Eye For Film >> Movies >> Randaghi (2025) Film Review
Randaghi
Reviewed by: Amber Wilkinson
The two teenage boys in Randaghi are made to literally quiver with energy by the animation from brothers Emanuele and Enrico Motti. Against a static background of scrappy Italian countryside, they throb with nilistic potential. There’s a trace of Beavis and Butthead in their attitude, mixed with the European working class sensibility of the likes of Andrea Arnold. Violence is also implied from the start, the colour red sharp against the skin of one kid, suggesting a punch up lies in his not-so-distant past.
There’s nothing nice about Nico (voiced by Carletto Giuliani) and Livio (Cristian Pertechino) – even their subtitles look as though they have been roughly carved into the fabric of the film with a knife. The Motti’s – whose film takes its name from the colloquial Italian word for “strays”, though in keeping with the cultivated scruffy nature of this short, it is rebelliously misspelled – capture the essence of juvenile boredom as the pair attempt to alleviate it after a chance encounter with one another.
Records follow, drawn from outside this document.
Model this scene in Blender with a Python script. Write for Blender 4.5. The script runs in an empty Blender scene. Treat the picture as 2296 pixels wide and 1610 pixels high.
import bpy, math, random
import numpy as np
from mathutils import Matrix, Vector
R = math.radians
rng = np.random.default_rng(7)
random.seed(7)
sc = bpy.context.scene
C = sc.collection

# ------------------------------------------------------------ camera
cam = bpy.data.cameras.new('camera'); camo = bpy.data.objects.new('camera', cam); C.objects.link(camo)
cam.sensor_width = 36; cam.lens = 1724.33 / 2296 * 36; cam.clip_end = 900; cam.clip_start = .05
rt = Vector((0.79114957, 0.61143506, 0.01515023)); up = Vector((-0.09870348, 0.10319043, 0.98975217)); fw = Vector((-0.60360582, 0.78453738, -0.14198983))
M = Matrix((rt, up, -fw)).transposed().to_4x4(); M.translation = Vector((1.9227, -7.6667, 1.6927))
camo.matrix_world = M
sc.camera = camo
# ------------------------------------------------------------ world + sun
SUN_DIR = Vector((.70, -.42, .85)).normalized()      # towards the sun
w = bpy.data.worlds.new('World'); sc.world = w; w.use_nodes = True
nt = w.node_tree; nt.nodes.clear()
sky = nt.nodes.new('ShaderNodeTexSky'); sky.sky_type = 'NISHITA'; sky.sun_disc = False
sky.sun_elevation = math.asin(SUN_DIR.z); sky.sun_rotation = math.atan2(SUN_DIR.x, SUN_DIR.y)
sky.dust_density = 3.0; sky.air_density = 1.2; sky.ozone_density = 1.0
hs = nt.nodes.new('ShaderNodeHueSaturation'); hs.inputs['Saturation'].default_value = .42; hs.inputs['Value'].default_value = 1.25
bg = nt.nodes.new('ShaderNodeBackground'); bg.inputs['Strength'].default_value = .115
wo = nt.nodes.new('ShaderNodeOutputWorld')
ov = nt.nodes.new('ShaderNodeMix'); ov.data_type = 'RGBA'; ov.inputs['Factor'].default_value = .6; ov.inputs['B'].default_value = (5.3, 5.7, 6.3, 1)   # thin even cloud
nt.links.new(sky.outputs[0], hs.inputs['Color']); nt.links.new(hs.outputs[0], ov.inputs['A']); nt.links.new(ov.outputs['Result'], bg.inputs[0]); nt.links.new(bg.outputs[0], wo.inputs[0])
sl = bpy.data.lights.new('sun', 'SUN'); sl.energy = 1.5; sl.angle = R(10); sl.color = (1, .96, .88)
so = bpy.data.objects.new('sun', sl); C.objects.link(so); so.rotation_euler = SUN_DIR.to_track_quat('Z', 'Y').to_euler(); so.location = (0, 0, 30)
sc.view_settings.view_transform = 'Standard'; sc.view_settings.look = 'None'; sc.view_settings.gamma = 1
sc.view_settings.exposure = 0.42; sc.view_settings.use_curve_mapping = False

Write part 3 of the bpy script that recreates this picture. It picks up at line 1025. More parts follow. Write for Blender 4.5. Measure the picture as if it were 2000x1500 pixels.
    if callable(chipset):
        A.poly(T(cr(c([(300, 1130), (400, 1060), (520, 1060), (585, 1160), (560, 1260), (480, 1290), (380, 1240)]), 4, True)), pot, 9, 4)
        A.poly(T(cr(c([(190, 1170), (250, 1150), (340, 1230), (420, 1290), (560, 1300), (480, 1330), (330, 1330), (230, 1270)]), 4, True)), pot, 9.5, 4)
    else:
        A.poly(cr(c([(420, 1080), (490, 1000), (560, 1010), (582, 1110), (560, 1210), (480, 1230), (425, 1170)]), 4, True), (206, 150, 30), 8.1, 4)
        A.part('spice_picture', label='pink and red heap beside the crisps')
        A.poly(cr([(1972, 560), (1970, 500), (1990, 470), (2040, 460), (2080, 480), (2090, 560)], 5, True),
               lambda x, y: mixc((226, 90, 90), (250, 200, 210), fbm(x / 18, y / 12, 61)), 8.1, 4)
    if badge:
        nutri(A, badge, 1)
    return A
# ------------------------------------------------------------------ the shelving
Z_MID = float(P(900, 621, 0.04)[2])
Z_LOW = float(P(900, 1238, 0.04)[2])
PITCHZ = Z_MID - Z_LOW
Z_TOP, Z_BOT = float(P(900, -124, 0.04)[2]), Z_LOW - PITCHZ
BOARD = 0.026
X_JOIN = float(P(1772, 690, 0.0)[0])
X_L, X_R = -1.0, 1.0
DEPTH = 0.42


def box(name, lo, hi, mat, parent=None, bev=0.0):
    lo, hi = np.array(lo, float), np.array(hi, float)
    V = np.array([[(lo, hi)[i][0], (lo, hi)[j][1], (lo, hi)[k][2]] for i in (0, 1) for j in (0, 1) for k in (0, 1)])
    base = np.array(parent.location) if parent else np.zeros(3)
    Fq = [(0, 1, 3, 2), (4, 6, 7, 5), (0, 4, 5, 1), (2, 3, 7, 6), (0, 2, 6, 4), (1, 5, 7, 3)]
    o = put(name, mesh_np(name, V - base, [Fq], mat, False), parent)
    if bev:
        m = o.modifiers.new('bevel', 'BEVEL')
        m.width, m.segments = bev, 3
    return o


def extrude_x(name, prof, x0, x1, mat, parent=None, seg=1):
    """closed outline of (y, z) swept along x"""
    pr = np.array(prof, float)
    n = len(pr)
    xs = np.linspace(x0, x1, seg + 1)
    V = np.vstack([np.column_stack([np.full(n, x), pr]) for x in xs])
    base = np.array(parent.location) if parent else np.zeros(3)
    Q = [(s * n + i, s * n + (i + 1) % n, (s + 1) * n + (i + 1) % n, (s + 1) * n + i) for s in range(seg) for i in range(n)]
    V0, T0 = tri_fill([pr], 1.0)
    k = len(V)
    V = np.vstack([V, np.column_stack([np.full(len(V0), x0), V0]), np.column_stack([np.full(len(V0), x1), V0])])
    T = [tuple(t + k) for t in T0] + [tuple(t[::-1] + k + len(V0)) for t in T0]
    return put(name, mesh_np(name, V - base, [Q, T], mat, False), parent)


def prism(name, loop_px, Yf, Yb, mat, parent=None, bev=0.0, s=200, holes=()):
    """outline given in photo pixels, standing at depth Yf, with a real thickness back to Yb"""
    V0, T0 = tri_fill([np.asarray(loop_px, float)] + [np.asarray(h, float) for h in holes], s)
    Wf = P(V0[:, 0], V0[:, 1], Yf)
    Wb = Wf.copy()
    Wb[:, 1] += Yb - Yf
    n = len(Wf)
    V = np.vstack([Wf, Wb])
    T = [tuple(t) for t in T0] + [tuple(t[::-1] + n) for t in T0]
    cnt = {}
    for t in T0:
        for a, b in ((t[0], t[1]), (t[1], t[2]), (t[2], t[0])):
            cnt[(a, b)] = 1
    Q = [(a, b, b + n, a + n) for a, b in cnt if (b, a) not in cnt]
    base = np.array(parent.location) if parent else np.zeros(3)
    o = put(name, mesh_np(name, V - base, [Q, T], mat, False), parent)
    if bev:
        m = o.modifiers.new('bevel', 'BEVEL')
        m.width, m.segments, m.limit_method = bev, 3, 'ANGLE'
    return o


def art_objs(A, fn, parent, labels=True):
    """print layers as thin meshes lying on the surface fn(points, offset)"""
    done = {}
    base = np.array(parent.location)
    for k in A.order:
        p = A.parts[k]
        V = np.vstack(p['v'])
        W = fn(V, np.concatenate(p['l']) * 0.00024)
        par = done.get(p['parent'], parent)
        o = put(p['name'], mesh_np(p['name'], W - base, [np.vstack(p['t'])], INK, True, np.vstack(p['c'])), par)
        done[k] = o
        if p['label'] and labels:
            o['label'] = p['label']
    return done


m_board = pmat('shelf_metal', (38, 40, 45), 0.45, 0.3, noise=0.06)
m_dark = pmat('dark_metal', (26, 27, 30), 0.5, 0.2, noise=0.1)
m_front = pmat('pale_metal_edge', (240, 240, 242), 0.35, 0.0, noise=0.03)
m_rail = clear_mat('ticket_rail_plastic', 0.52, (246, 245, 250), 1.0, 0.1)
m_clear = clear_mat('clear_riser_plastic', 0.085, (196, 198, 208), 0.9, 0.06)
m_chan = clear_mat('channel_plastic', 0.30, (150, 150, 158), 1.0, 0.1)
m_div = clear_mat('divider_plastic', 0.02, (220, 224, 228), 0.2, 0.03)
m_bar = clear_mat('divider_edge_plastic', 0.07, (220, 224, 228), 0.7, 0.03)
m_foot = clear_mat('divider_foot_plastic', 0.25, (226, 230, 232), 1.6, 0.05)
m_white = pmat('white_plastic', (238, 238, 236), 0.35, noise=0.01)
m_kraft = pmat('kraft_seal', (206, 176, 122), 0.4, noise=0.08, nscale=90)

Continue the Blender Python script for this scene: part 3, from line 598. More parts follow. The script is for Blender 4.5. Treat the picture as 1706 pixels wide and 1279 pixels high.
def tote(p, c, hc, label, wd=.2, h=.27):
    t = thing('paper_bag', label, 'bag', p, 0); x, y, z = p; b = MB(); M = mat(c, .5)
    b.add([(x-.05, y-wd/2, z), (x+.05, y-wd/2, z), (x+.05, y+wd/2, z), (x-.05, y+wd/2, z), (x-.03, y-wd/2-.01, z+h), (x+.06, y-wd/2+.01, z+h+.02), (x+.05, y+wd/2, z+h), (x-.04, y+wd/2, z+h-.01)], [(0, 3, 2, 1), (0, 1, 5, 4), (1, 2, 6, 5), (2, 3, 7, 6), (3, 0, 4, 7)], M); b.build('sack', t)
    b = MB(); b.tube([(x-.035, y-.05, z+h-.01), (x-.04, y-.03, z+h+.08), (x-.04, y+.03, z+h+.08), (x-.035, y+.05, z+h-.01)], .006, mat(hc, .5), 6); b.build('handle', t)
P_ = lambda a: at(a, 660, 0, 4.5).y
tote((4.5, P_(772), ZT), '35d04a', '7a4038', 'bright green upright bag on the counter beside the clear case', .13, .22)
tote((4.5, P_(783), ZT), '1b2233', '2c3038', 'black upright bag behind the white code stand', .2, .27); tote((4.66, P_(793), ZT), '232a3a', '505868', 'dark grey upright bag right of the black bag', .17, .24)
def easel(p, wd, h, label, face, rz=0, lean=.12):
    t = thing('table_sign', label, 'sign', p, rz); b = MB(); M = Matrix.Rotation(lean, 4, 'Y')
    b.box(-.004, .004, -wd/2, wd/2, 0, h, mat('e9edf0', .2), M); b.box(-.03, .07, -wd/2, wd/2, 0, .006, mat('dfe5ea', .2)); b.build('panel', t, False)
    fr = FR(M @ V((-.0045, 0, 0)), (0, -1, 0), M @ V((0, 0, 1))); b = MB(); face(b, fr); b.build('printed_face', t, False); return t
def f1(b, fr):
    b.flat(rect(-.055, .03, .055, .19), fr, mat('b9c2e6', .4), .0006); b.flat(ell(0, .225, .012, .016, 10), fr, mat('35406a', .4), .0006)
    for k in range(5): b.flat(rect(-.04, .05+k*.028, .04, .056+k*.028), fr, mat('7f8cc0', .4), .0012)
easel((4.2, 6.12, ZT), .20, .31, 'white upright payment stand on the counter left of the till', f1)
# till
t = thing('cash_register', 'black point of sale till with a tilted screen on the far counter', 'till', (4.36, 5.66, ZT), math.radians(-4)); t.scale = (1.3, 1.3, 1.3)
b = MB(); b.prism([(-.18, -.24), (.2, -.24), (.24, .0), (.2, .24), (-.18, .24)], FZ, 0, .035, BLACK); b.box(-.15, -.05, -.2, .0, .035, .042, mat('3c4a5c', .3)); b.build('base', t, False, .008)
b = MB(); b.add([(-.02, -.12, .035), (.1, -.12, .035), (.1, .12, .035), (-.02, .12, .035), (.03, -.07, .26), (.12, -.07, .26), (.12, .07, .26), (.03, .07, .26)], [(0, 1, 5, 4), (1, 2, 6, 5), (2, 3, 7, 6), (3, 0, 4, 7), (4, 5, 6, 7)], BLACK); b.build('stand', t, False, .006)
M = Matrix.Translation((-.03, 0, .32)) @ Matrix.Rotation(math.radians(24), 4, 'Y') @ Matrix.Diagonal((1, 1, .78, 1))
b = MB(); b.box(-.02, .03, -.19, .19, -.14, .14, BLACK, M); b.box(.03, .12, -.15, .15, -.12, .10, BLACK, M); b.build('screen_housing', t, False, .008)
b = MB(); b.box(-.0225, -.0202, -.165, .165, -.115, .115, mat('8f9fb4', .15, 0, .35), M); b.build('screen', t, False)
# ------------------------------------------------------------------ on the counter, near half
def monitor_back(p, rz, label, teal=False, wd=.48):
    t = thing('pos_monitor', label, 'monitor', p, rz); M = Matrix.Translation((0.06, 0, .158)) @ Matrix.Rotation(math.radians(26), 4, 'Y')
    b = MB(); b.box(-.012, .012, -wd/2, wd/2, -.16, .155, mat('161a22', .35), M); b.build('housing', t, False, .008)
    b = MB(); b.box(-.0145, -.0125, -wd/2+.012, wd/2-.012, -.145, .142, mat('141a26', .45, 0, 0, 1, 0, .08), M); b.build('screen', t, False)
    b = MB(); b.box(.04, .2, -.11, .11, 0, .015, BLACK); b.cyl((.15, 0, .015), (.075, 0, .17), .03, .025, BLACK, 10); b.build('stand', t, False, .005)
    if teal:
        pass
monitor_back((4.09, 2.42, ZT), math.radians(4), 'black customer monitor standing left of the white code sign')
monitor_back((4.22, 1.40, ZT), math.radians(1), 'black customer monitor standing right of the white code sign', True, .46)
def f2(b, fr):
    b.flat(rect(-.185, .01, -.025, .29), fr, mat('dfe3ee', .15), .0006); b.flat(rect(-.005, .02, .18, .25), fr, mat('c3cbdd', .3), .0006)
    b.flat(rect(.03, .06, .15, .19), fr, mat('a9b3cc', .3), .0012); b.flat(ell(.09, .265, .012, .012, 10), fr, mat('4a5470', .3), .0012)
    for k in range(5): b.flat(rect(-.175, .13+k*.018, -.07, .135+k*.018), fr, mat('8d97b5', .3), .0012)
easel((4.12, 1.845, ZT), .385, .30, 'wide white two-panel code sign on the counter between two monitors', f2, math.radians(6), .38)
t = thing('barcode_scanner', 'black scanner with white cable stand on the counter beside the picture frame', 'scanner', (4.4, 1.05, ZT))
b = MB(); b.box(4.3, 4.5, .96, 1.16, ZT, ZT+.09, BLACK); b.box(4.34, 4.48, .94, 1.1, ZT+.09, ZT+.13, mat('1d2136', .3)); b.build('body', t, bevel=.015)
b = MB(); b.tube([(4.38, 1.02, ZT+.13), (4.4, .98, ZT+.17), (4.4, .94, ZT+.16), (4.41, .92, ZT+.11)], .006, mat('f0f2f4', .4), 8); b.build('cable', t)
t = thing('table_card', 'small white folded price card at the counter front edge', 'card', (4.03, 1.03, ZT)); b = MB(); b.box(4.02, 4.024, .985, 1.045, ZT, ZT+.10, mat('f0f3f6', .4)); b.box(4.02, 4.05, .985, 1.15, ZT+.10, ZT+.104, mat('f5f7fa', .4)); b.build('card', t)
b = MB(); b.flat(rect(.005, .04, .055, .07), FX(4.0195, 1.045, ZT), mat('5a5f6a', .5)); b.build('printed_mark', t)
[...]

Beyond the kids themselves, this is a stray environment, wild in ways that are far from romantic, the sound of buzzing flies as descriptive as anything we can see. There are other strays too, ones that also carry traces of red and which may have even more of a propensity for violence than the lads should they stray into one another’s paths. This entry in Locarno's Pardi Di Domani international competition, offers a savage anthem to doomed youth, while the stars twinkle on in the sky indifferently.